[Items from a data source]
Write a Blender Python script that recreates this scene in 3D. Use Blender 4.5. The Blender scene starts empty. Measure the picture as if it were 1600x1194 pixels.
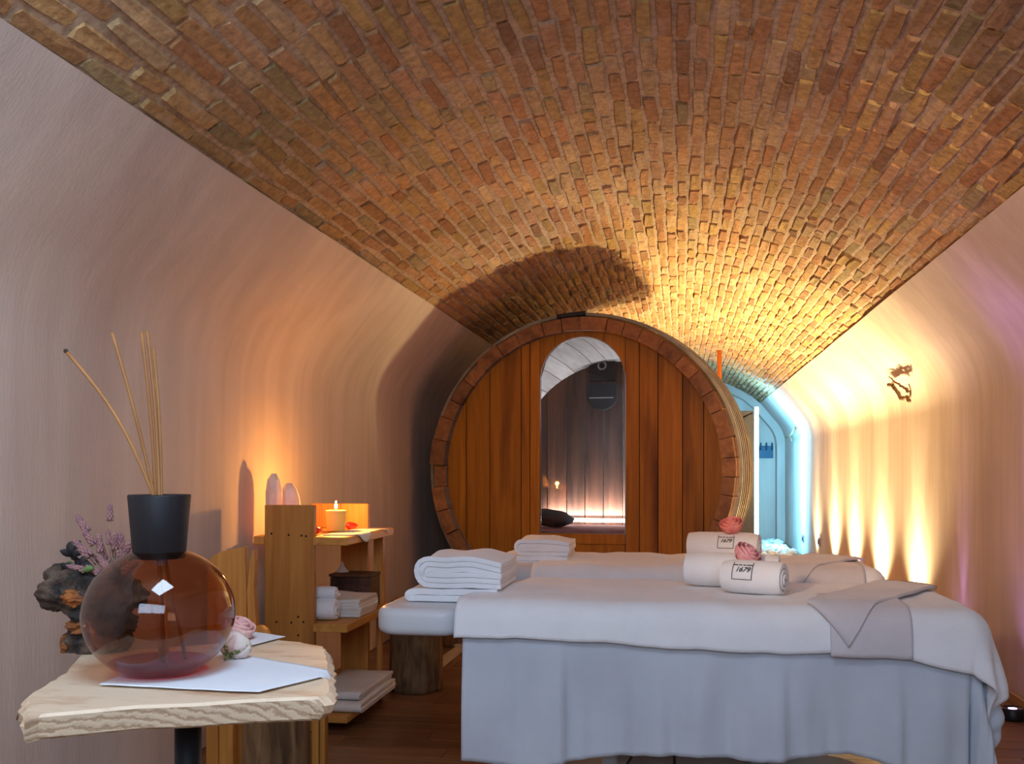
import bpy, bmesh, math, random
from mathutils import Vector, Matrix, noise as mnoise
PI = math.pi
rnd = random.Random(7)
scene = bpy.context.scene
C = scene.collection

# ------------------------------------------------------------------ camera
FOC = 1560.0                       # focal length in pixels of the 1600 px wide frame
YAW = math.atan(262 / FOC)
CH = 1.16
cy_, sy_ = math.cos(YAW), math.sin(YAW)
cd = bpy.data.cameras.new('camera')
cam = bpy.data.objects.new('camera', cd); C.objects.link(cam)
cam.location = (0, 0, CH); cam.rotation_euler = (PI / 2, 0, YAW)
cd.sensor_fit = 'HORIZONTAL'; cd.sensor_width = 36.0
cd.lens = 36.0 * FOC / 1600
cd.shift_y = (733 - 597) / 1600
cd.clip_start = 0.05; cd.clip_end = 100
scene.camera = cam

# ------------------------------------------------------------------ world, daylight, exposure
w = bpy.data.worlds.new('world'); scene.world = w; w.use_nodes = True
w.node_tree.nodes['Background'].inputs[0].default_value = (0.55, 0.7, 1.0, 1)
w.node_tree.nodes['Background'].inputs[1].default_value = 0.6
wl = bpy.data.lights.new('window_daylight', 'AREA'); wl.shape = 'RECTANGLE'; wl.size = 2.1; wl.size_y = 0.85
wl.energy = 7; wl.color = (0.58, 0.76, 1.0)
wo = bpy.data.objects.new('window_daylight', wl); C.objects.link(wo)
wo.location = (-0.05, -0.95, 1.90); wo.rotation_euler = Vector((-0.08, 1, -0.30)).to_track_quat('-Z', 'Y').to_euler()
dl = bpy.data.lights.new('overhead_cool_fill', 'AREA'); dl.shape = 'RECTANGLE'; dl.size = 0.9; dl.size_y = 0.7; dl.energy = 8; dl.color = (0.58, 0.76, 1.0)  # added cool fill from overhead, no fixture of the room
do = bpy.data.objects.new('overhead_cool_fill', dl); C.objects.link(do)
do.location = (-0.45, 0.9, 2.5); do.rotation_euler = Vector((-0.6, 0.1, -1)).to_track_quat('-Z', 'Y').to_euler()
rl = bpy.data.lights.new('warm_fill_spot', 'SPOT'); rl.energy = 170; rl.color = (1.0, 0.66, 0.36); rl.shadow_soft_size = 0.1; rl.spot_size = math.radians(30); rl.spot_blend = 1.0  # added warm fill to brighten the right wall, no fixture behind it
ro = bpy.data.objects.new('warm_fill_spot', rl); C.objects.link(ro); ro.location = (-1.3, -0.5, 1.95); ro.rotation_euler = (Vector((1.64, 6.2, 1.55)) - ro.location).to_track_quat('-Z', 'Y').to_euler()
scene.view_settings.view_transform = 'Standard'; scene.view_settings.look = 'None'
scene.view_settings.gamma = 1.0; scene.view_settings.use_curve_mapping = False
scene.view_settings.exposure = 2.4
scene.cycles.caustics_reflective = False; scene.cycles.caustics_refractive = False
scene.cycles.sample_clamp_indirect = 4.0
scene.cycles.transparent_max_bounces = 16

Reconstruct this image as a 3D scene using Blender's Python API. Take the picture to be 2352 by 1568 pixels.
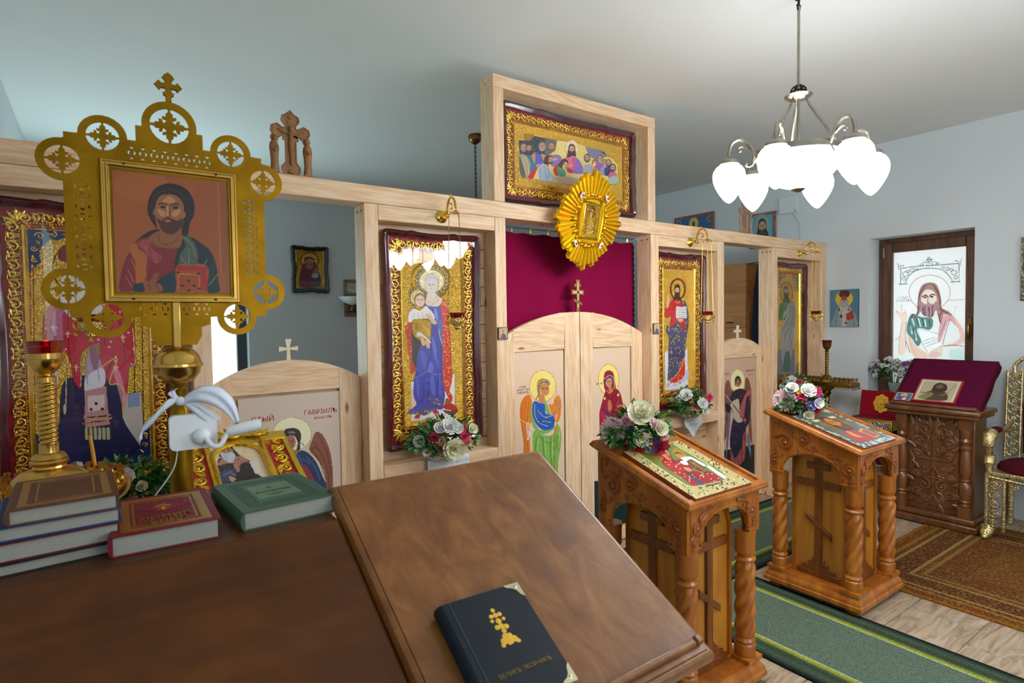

**WHAT YOU NEED TO DO:**
Repeat exactly the lines from the first line of the records above through the line containing "scene.camera = cam", both included. Leave out the pictures.

**COMPLETE RESPONSE:**
Write a Blender Python script that recreates this scene in 3D. Use Blender 4.5. The Blender scene starts empty. Measure the picture as if it were 1600x1194 pixels.
import bpy, bmesh, math, random
from mathutils import Vector, Matrix, noise as mnoise
PI = math.pi
rnd = random.Random(7)
scene = bpy.context.scene
C = scene.collection

# ------------------------------------------------------------------ camera
FOC = 1560.0                       # focal length in pixels of the 1600 px wide frame
YAW = math.atan(262 / FOC)
CH = 1.16
cy_, sy_ = math.cos(YAW), math.sin(YAW)
cd = bpy.data.cameras.new('camera')
cam = bpy.data.objects.new('camera', cd); C.objects.link(cam)
cam.location = (0, 0, CH); cam.rotation_euler = (PI / 2, 0, YAW)
cd.sensor_fit = 'HORIZONTAL'; cd.sensor_width = 36.0
cd.lens = 36.0 * FOC / 1600
cd.shift_y = (733 - 597) / 1600
cd.clip_start = 0.05; cd.clip_end = 100
scene.camera = cam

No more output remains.